La consecuencia inmediata en materia de desarrollo es que el cuidado genera responsabilidades que remiten a las relaciones sociales inmediatas y a la responsabilidad de otras sociedades con mayores necesidades, además de las generaciones futuras.

En definitiva, la ética del cuidado está reclamando una recuperación del respeto a la persona, al ser humano con el que se construye la sociedad, que está dotado de libertad y de razón pero que no puede vivir aisladamente. En consecuencia presenta una clara crítica al individualismo basado en la razón que la ilustración se ha encargado de fomentar.

En materia de desarrollo, la razón es importante pero la dimensión del cuidado adquiere mayor protagonismo. La persona más necesitada requiere de respeto al contexto en el que vive y en el que necesita la ayuda al desarrollo. Y por eso, no hace falta solamente escuchar sus necesidades sino paliarlas en su propio contexto.

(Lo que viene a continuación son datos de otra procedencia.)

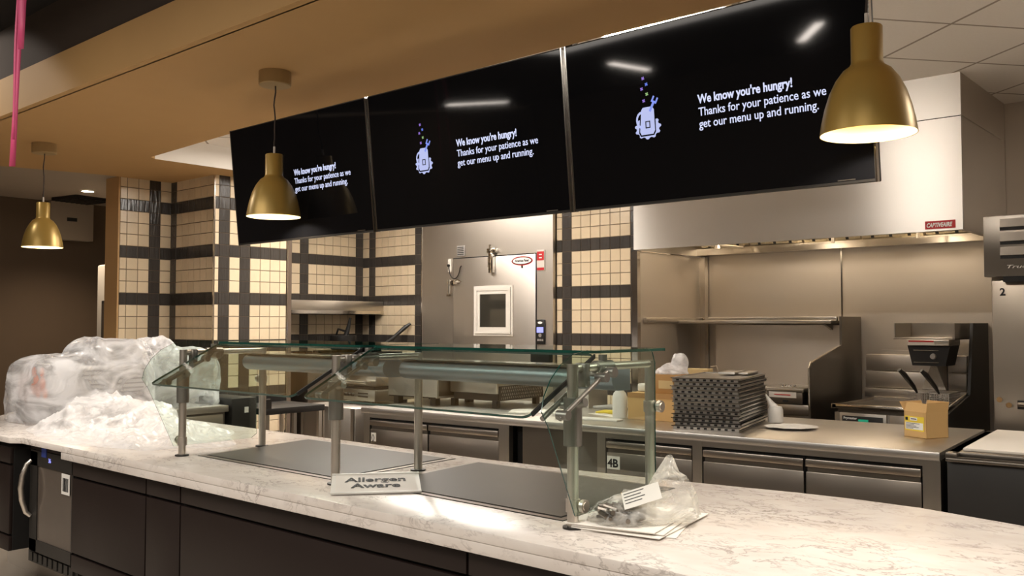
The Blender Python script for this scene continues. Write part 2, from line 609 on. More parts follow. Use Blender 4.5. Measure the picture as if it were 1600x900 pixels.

La «otra cara de la moneda» es la deriva relativista que puede tener aceptar exclusivamente el contexto para calificar las relaciones humanas, diluyendo así la propia universalidad de los derechos. Pero el riesgo siempre está presente y en la sociedad que vivimos, parece obvia la necesidad de revitalizar esa dimensión del cuidado como regla de convivencia cívica. Seguramente no se incluirá como un objetivo de desarrollo en el futuro, pero valdría la pena apostar por el cuidado como eje de esa sociedad mejor a la que todos aspiramos.